**Written instruction:** Restate, exactly and without pictures, the lines from the start of the listing below through the line holding "SOF = 2.297; CEIL = 2.865".
[Start Dataset extract]
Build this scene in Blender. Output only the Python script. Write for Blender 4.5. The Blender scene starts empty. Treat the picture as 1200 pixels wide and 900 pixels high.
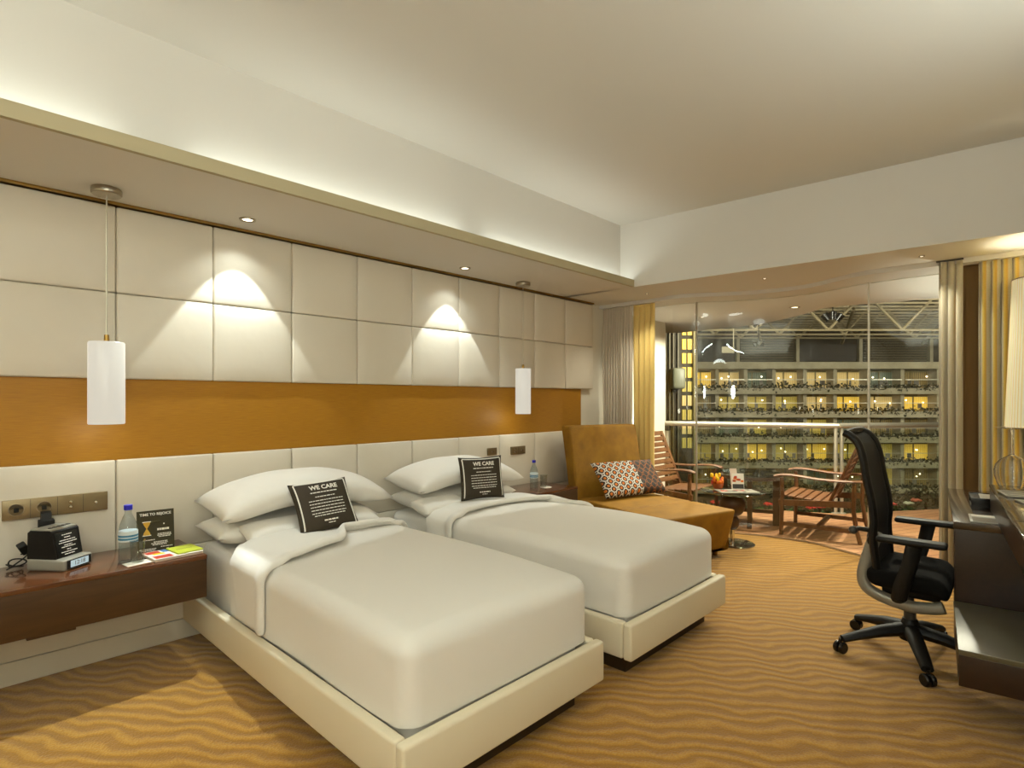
import bpy, math, random
from mathutils import Matrix, Vector, Euler
random.seed(7)
C = bpy.context.scene.collection
PI = math.pi
# ------------------------------------------------------------------ camera frame
CH = 1.3; CX = 3.4125; F = 660.0
AY = math.atan(630.0 / F); SA = math.sin(AY); CA = math.cos(AY)
SOF = 2.297; CEIL = 2.865

# ------------------------------------------------------------------ mesh builder
class MB:
    def __init__(s): s.v = []; s.f = []; s.uv = None
    def add(s, vs, fs, T=None):
        b = len(s.v)
        for p in vs:
            p = Vector(p)
            if T is not None: p = T @ p
            s.v.append(p)
        for f in fs: s.f.append(tuple(b + i for i in f))
        return s
    def box(s, x0, x1, y0, y1, z0, z1, T=None):
        vs = [(x, y, z) for z in (z0, z1) for y in (y0, y1) for x in (x0, x1)]
        return s.add(vs, [(0, 2, 3, 1), (4, 5, 7, 6), (0, 1, 5, 4), (2, 6, 7, 3), (0, 4, 6, 2), (1, 3, 7, 5)], T)
    def bbox(s, x0, x1, y0, y1, z0, z1, r=.005, T=None, n=2, fn=None, sub=1):
        """box with rounded edges; sub > 1 subdivides the flats so fn can shape it"""
        r = min(r, (x1-x0)/2*.999, (y1-y0)/2*.999, (z1-z0)/2*.999)
        def axis(a, b):
            out = []
            for i in range(n): out.append((a + r, -math.cos(i*PI/2/n)))
            for i in range(sub + 1): out.append((a + r + (b - a - 2*r)*i/sub, 0.0))
            for i in range(1, n + 1): out.append((b - r, math.sin(i*PI/2/n)))
            return out
        ax = [axis(x0, x1), axis(y0, y1), axis(z0, z1)]
        idx = {}; vs = []
        def vert(i, j, k):
            if (i, j, k) not in idx:
                c = Vector((ax[0][i][0], ax[1][j][0], ax[2][k][0]))
                d = Vector((ax[0][i][1], ax[1][j][1], ax[2][k][1]))
                # cube-to-sphere style offset
                dx, dy, dz = d
                o = Vector((dx*math.sqrt(max(0, 1-dy*dy/2-dz*dz/2+dy*dy*dz*dz/3)),
                            dy*math.sqrt(max(0, 1-dx*dx/2-dz*dz/2+dx*dx*dz*dz/3)),
                            dz*math.sqrt(max(0, 1-dx*dx/2-dy*dy/2+dx*dx*dy*dy/3))))
                p = c + o*r
                if fn: p = Vector(fn(p))
                idx[(i, j, k)] = len(vs); vs.append(p)
            return idx[(i, j, k)]
        N = [len(a) - 1 for a in ax]; fs = []
        for k in (0, N[2]):
            for i in range(N[0]):
                for j in range(N[1]):
                    q = [vert(i, j, k), vert(i+1, j, k), vert(i+1, j+1, k), vert(i, j+1, k)]
                    fs.append(q if k else q[::-1])
        for j in (0, N[1]):
            for i in range(N[0]):
                for k in range(N[2]):
                    q = [vert(i, j, k), vert(i+1, j, k), vert(i+1, j, k+1), vert(i, j, k+1)]
                    fs.append(q if not j else q[::-1])
        for i in (0, N[0]):
            for j in range(N[1]):
                for k in range(N[2]):
                    q = [vert(i, j, k), vert(i, j+1, k), vert(i, j+1, k+1), vert(i, j, k+1)]
                    fs.append(q if i else q[::-1])
        return s.add(vs, fs, T)
    def prism(s, poly, z0, z1, T=None):
        n = len(poly)
        vs = [(x, y, z0) for x, y in poly] + [(x, y, z1) for x, y in poly]
        fs = [tuple(range(n))[::-1], tuple(range(n, 2*n))] + [(i, (i+1) % n, n+(i+1) % n, n+i) for i in range(n)]
        return s.add(vs, fs, T)
    def side(s, poly, y0, y1, T=None):
        """polygon in x,z swept along y"""
        n = len(poly)
        vs = [(x, y0, z) for x, z in poly] + [(x, y1, z) for x, z in poly]
        fs = [tuple(range(n)), tuple(range(n, 2*n))[::-1]] + [(i, n+i, n+(i+1) % n, (i+1) % n) for i in range(n)]
        return s.add(vs, fs, T)
    def tube(s, pts, r, n=10, T=None, ry=None, cap=True):
        """tube along a path; r a number or a list; ry flattens it the other way"""
        pts = [Vector(p) for p in pts]; m = len(pts)
        rs = r if isinstance(r, (list, tuple)) else [r]*m
        rys = ry if isinstance(ry, (list, tuple)) else ([ry]*m if ry else rs)
        vs = []; up = None
        for i, p in enumerate(pts):
            t = (pts[min(i+1, m-1)] - pts[max(i-1, 0)]).normalized()
            if up is None:
                up = Vector((0, 0, 1)) if abs(t.z) < .9 else Vector((0, 1, 0))
            a = t.cross(up)
            if a.length < 1e-6: a = t.cross(Vector((1, 0, 0)))
            a.normalize(); b = a.cross(t).normalized(); up = b
            for k in range(n):
                g = 2*PI*k/n
                vs.append(p + a*math.cos(g)*rs[i] + b*math.sin(g)*rys[i])
        fs = [(i*n+k, i*n+(k+1) % n, (i+1)*n+(k+1) % n, (i+1)*n+k) for i in range(m-1) for k in range(n)]
        if cap: fs += [tuple(range(n))[::-1], tuple(range((m-1)*n, m*n))]
        return s.add(vs, fs, T)
    def lathe(s, prof, loc=(0, 0, 0), n=28, T=None):
        vs = []; fs = []
        for r, z in prof:
            for k in range(n):
                g = 2*PI*k/n
                vs.append((loc[0]+r*math.cos(g), loc[1]+r*math.sin(g), loc[2]+z))
        m = len(prof)
        fs = [(i*n+k, i*n+(k+1) % n, (i+1)*n+(k+1) % n, (i+1)*n+k) for i in range(m-1) for k in range(n)]
        if prof[0][0] > 1e-6: fs.append(tuple(range(n))[::-1])
        if prof[-1][0] > 1e-6: fs.append(tuple(range((m-1)*n, m*n)))
        return s.add(vs, fs, T)
    def grid(s, fn, nu, nv, T=None, uv=False):
        b = len(s.v)
        vs = [fn(i/nu, j/nv) for i in range(nu+1) for j in range(nv+1)]
        fs = [(i*(nv+1)+j, (i+1)*(nv+1)+j, (i+1)*(nv+1)+j+1, i*(nv+1)+j+1) for i in range(nu) for j in range(nv)]
        if uv: s.uv = [(i/nu, j/nv) for i in range(nu+1) for j in range(nv+1)]
        return s.add(vs, fs, T)
    def ball(s, c, r, n=10, T=None):
        rx, ry, rz = r if isinstance(r, (tuple, list)) else (r, r, r)
        vs = []; m = max(4, n//2+1)
        for i in range(m+1):
            th = PI*i/m
            for k in range(n):
                g = 2*PI*k/n
                vs.append((c[0]+rx*math.sin(th)*math.cos(g), c[1]+ry*math.sin(th)*math.sin(g), c[2]+rz*math.cos(th)))
        fs = [(i*n+k, (i+1)*n+k, (i+1)*n+(k+1) % n, i*n+(k+1) % n) for i in range(m) for k in range(n)]
        return s.add(vs, fs, T)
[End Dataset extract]
**Finished task:**
Build this scene in Blender. Output only the Python script. Write for Blender 4.5. The Blender scene starts empty. Treat the picture as 1200 pixels wide and 900 pixels high.
import bpy, math, random
from mathutils import Matrix, Vector, Euler
random.seed(7)
C = bpy.context.scene.collection
PI = math.pi
# ------------------------------------------------------------------ camera frame
CH = 1.3; CX = 3.4125; F = 660.0
AY = math.atan(630.0 / F); SA = math.sin(AY); CA = math.cos(AY)
SOF = 2.297; CEIL = 2.865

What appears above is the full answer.